Although Rossberg uses the figure as the foundation for her work, it is never about an individual person or situation but simply about their being, the humanness they represent; vulnerability, resilience and those deeply felt emotions which are simultaneously universal yet intensely personal and extraordinary.

The complexity of the human experience is reflected in the way she works, with materiality and colour an integral part of her painting syntax. Her method, inspired by old master techniques, involves building up countless layers of pure colour pigments mixed with various mediums to form a mostly translucent body of paint which sits object-like on the canvas. Thickness can range from nothing to 15mm, smooth or textured, at times aggressively rough, creating intense colour sensations and tonal ranges acting as layers of perception. Rossberg prefers that viewers experience the work up close, as if stepping into it and becoming absorbed by it so that, in the end, what remains is the feeling that emanates from the painting.

Sara Rossberg completed Postgraduate studies at the Camberwell College of Art, London (1978) and is a graduate of the Staedelschule, Academy of Fine Art, Frankfurt am Main (1976).

Solo exhibitions have taken place at: Galerie Lattemann, Darmstadt- Muehltal, Germany (2015); Albemarle Gallery, London (2007); The Women’s Art Collection, New Hall College, Cambridge (2004); Galerie Vieille du Temple, Paris (2002); Julian Hartnoll Gallery, London (1997); Turnpike Gallery, Leigh (1996); Stiebel Modern, New York (1993); Warrington Museum & Art Gallery, Warrington (1992); Stiebel Modern, New York (1992); Jill George Gallery, London (1991); Louis Newman Gallery, Los Angeles (1990); Rosenberg & Stiebel, New York (1990); Retrospective touring show ‘Don’t I Know You?’: Museum & Art Gallery Newport, Oriel Gallery, Cardiff, D.L.I. Museum & Art Gallery Durham (1989); Thumb Gallery, London (1988); Denne Hill, Treadwell Gallery (1987); Kunstkeller, Bern, Switzerland (1987); International Art Fair, Basel (1986), Staedek Academy of Fine Art, Frankfurt am Main (1973).

Recent group shows include: Repose, curated by Matthew Holman, William Hine Gallery (2025-2026); Jackson’s Art Prize 2025 Finalist Exhibition [winner of the Judges Choice Award; Advanced Contemporaries, curated by Paul Carey-Kent, Emma Cousin and Theo Ellison (2024).

Rossberg’s works are held in the public collections of The National Portrait Gallery, London; The Women’s Art Collection, Cambridge; The Louth Museum, Lincolnshire; The Newport Museum & Art Gallery, Newport and K&B Corp Collection, New Orleans, US.

 

Image: Did You leave it behind for me to find #10, 2025 [detail] by Valentino Vannini © Courtesy of the Artist and IONE & MANN

Valentino Vannini (b. 1976, Florence, Italy) is a London-based multidisciplinary artist.
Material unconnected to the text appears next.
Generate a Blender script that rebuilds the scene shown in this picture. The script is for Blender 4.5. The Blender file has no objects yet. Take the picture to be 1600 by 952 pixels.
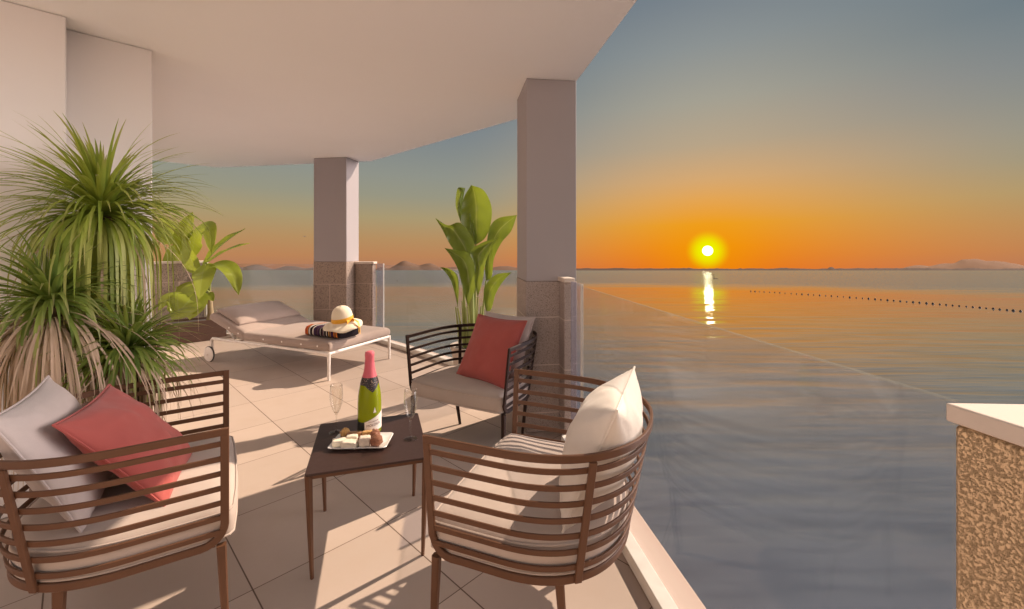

Through sculpture, drawing and print, his practice invites viewers to encounter plasticity within a sensual landscape of forms. Materiality becomes a way to challenge authority and probe confinement, fragility and collapse, generating tensions between interior and exterior boundaries.
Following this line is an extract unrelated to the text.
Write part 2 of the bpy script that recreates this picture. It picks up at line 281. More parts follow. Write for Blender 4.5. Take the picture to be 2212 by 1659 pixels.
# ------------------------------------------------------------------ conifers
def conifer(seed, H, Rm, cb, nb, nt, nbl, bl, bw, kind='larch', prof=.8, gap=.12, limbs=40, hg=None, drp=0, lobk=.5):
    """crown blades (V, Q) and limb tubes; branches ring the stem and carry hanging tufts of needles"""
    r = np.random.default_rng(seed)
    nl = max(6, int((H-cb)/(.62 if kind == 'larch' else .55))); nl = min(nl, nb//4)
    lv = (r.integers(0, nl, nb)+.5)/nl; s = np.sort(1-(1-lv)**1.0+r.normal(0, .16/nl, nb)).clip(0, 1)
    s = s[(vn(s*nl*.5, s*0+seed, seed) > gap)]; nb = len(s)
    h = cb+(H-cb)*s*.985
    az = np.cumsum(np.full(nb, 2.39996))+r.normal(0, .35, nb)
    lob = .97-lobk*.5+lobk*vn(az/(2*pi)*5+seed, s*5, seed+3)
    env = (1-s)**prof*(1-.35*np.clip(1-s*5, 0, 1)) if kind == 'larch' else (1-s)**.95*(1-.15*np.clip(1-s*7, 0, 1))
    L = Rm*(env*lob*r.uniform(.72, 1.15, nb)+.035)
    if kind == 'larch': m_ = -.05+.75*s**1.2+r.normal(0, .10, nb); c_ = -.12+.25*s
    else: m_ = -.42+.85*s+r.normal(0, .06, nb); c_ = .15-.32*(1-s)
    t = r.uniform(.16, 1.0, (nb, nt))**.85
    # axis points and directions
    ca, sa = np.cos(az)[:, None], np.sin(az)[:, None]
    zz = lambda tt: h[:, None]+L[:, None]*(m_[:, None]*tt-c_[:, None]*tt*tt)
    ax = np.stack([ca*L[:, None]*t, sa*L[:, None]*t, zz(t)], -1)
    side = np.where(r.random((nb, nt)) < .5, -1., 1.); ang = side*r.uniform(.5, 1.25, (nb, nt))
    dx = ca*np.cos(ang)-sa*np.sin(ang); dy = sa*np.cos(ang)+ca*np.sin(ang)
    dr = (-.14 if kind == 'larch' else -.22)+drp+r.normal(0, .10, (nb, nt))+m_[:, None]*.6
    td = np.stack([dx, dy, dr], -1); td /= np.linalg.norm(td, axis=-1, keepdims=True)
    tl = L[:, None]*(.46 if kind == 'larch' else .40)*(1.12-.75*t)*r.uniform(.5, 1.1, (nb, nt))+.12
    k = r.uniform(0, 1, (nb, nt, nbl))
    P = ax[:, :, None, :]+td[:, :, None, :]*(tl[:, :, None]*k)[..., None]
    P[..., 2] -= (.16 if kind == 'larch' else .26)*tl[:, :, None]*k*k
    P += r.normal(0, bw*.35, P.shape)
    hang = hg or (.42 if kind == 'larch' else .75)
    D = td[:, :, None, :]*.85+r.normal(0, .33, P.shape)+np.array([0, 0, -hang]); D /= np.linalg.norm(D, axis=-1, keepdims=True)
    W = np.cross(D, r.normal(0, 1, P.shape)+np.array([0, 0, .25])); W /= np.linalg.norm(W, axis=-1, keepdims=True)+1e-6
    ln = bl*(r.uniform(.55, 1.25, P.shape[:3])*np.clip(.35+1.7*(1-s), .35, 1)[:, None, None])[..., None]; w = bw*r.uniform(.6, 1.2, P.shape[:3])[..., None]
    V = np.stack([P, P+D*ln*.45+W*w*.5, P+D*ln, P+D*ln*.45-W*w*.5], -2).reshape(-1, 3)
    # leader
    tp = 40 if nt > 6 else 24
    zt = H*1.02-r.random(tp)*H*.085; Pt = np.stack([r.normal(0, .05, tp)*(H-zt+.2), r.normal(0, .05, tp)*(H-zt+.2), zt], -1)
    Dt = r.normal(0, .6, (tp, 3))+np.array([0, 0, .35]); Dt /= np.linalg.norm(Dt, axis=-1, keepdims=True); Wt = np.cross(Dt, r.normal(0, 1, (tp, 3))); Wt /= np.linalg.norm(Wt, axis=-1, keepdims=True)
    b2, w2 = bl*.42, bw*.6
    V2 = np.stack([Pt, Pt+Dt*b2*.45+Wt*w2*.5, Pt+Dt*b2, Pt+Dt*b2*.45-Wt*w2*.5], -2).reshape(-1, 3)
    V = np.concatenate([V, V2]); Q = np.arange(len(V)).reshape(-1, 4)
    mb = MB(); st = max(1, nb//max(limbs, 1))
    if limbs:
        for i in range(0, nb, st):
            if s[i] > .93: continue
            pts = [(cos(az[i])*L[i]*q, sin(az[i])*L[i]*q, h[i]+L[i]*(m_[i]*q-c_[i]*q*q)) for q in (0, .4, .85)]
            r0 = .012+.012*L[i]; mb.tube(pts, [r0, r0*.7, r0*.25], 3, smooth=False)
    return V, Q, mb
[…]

He works with a raw palette of reinforced concrete, petroleum jelly, wax, resin, bitumen, fibres, and glass, often sourced from overlooked margins. These materials embody tensions: viscous and dry, rigid and soft, enduring and fragile. Cast, woven, or plaited, they echo and parody architectural language—skeletal frameworks, fencing, scaffolding, columns in search of moments where structure resists its own certainty.

He also turns to marginal wastelands and vacant plots that slip beneath the social landscape. In particular, he draws on the spatial logic of gay cruising to understand the dynamics of such places. Here, queerness becomes a method of defiance, a way of reimagining systems, materials, and spatial codes. Following the entanglement of a blade of grass or the precarious loop of a found rubber band, the work translates the sensual charge of human encounters within these landscapes. Like sudden arousal or the prickle of goosebumps, anticipation and desire are carried through sculptural processes into abstract form, not as fixed objects, but as sites of transformation and resistance.
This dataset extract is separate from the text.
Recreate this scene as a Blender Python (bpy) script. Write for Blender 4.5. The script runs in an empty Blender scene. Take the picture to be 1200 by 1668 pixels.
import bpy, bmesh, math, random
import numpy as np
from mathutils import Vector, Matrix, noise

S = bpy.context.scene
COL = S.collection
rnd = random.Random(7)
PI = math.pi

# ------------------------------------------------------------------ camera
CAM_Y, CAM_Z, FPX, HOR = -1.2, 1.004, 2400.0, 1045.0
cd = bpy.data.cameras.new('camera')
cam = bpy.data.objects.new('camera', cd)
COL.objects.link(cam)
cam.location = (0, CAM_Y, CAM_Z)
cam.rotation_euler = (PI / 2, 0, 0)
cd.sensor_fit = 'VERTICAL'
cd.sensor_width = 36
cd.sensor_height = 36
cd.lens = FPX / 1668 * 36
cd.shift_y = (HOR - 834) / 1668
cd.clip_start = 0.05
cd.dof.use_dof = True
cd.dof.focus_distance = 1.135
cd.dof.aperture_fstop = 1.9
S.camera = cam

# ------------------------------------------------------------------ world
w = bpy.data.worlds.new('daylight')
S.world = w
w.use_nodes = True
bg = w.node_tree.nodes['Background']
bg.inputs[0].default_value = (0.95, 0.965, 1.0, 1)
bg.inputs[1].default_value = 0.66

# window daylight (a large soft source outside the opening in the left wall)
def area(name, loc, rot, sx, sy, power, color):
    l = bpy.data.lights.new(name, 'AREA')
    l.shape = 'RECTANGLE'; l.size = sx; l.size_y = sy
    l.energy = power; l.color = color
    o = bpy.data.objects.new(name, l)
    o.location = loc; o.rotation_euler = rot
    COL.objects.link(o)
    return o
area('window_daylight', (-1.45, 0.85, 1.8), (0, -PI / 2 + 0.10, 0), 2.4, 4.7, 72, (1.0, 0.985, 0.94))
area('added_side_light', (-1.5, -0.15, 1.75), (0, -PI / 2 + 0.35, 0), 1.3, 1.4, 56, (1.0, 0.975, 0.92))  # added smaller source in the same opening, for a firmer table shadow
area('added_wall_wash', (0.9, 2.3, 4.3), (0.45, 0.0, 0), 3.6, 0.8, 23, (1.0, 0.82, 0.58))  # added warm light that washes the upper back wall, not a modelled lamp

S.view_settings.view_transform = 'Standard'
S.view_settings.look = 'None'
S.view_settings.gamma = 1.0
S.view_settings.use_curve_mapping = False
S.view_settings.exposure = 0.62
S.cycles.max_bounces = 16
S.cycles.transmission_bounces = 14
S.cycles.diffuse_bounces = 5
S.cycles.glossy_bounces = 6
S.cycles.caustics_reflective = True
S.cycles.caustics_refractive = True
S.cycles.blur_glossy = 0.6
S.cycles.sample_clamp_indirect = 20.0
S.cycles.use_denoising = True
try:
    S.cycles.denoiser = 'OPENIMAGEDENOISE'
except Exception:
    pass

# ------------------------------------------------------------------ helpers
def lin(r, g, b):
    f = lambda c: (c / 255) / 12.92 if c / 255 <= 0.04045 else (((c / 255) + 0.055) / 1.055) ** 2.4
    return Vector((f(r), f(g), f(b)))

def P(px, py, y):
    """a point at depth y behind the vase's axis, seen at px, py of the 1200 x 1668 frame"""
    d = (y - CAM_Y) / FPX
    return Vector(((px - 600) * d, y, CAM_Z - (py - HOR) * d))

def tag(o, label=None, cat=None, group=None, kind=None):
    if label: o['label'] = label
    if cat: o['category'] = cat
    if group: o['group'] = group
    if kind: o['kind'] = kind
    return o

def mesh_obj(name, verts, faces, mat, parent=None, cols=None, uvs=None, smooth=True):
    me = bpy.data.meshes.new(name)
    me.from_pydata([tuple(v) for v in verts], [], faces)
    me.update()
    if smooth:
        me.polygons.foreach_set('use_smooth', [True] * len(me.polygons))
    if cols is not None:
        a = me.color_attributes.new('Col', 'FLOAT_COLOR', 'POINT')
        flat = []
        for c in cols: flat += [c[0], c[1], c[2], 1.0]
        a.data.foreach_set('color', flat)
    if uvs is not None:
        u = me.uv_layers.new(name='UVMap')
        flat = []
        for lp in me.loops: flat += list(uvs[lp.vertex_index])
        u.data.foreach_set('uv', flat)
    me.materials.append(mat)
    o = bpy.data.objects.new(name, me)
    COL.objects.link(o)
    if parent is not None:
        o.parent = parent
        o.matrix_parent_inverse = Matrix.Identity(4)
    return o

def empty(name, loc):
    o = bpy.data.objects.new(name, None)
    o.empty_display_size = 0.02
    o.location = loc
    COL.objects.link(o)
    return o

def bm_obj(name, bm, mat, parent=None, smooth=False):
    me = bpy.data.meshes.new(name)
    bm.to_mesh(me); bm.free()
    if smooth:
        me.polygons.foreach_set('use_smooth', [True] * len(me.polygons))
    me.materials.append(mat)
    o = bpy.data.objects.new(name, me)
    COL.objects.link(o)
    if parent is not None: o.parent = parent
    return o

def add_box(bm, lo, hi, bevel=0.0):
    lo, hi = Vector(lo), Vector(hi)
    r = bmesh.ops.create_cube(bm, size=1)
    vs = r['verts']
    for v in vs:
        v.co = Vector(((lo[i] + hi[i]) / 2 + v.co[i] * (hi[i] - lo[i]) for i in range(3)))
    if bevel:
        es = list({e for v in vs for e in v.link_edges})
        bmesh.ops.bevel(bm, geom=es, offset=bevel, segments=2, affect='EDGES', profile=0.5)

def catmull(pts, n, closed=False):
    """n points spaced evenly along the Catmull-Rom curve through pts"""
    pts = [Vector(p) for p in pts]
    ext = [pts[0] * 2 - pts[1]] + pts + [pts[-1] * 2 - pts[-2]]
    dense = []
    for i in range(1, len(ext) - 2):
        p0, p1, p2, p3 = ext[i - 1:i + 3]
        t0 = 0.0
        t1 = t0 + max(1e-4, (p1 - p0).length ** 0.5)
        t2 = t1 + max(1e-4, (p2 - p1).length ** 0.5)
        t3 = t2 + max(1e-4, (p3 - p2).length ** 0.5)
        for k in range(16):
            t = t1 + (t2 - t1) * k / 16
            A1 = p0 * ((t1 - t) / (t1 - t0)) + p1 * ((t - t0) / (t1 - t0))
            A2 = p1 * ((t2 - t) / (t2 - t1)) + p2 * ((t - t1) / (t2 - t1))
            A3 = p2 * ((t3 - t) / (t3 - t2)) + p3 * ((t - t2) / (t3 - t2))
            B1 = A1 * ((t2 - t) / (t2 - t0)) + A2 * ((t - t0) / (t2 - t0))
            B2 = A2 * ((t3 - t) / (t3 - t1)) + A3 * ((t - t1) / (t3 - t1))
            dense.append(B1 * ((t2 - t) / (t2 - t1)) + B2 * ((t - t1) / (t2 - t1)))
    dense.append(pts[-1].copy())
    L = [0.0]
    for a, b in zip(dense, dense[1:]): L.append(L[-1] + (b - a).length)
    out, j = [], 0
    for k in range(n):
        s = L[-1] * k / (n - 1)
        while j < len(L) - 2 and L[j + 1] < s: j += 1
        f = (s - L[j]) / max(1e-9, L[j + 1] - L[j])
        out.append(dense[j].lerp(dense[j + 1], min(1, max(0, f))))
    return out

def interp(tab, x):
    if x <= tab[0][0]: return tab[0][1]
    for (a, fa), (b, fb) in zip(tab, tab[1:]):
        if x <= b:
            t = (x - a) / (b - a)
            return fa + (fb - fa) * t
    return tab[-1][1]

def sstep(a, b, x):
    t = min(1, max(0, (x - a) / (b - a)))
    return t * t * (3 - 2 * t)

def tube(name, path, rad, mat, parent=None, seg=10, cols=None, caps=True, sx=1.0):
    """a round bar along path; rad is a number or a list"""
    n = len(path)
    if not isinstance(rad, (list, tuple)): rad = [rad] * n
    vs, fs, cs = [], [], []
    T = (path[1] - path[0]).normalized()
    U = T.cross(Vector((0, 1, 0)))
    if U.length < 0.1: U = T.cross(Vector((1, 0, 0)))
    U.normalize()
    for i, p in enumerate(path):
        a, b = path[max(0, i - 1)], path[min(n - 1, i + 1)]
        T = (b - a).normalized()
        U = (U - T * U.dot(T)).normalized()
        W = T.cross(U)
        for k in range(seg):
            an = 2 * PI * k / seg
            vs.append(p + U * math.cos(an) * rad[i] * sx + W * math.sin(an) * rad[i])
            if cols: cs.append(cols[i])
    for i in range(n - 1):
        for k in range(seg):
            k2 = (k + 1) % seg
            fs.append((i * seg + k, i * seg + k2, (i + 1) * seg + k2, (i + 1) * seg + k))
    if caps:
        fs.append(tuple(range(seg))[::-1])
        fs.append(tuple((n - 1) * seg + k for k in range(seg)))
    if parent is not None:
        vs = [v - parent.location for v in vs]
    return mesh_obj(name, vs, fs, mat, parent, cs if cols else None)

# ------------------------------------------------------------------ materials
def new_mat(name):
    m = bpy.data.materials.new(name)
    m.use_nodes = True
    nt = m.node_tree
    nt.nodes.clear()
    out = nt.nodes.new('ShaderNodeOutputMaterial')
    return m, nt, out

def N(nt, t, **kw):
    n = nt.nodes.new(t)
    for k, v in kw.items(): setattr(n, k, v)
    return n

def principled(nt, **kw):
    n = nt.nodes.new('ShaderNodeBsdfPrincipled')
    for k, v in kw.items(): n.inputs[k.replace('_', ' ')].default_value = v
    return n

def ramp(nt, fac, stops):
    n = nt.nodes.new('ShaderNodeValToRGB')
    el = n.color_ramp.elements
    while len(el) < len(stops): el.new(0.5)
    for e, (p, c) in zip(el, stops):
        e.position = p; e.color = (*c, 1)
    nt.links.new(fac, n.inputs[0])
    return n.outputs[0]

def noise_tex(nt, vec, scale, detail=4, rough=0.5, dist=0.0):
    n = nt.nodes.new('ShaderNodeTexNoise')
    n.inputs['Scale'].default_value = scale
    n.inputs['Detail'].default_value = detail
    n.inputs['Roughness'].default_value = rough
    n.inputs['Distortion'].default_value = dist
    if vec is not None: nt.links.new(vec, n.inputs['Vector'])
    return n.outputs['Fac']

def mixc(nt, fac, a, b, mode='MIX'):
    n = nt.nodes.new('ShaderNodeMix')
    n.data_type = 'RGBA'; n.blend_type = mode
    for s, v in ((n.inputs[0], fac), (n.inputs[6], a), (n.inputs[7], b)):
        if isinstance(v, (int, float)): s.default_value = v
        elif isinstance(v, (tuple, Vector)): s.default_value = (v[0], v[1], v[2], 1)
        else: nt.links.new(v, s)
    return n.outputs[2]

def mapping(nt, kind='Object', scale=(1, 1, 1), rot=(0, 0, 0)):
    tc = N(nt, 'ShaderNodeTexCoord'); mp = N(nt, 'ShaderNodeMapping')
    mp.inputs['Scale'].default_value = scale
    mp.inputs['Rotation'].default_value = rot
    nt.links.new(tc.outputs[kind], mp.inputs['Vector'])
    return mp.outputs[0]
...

Valentino Vannini holds an MA in Fine Art from City & Guilds of London Art School (2023), where he recently completed a two-year fellowship in Glass and Cast, and is a graduate of Alma Mater Studiorum, University of Bologna (BA Art, Drama and Music Studies.

He is one of the winners of NEW CONTEMPORARIES 2024 and he received the Sculpture Award from Studio West, London (2023). Recent exhibitions include: (2026) Mai Così Vicini – Never So Close (solo) Tuscany curated by Alberto Ancilotti; Almost Held with Damaris Athene, Stavanger; To Lure, To Hunt, To Catch curated by Sophie Nowakowska; Terence Higgins Trust 2026 Auction, Christie's, London. (2025-2024) NEW CONTEMPORARIES (ICA, London, 2025 - KARST, Plymouth 2024), Penetrable Boundaries (solo), Standpoint Gallery; The Lamb of Tartary, London, The Hide, Stroud; Acting Out, Ex Voto Gallery; Terence Higgins Trust 2025 Auction, Christie's, London; The Phoenix Garden; Uncarved Block, Unbleached Silk, Meeting Point Projects; Dawn is now once again, Greenfield Project Space; an eXhibition of SMALL things with BIG ideas, White Conduit Projects; Unknown Territory, SET Lewisham; and Surprise, Somers Gallery (2023).